Saturday, August 8, 2009

Mary Carpenter

(1807-1877)
British Educational Reformer

Mary was the daughter of a Unitarian Minister, and was educated by her father. Mary worked as a governess, and then, with her mother, opened a small girls' school (as opposed to a school for small girls) in Bristol (1829). Mary became concerned with the needs of deprived children, and this led her to India (which she visited four times during her lifetime) to study the conditions there.

But it was in England that her greatest work was accomplished. Mary opened a "ragged school" in the slums of Bristol (1846). Here she stressed a mutual confidence between teacher and pupil, no corporal punishment or holding up to ridicule, for teachers to become acquainted with the child's home surroundings, the teaching of a trade as well as formal education, and filed trips to places of learning. Mary had nearly 200 children voluntarily attending. And for those more delinquent and unruly of children, Mary set up the Red Lodge Reform School (1854) and another school at Kingswood near Bristol (1857). Mary also paid great attention to after-care, maintaining contact and interest after placing the child with a suitable employer.

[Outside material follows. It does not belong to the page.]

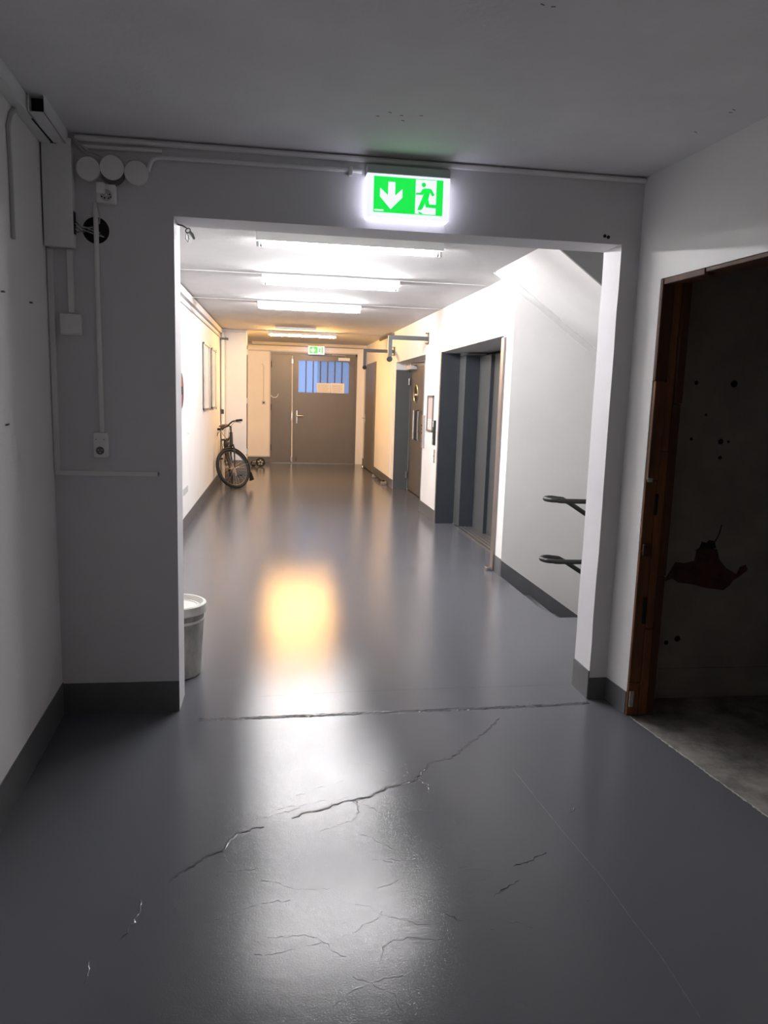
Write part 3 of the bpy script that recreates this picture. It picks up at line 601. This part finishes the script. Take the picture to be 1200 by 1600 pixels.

Many of Mary's proposals were incorporated into the Amendments to the Industrial Act of 1857 (1861 & 1866). Mary succeeded in persuading the Government to authorise school-boards to establish day-feeding industrial schools (1876). And it was Mary who virtually created the current English structure of childcare for deprived and delinquent children. Her educational work took her not only to India but to America (1873), Canada and France. In all three countries, Mary studied the prison system and pointed out any defects she had found.

In additional to her education works, Mary established the National India Association (1870) to promote India in England. Mary wrote many books and pamphlets designed to reform education from primary to higher levels.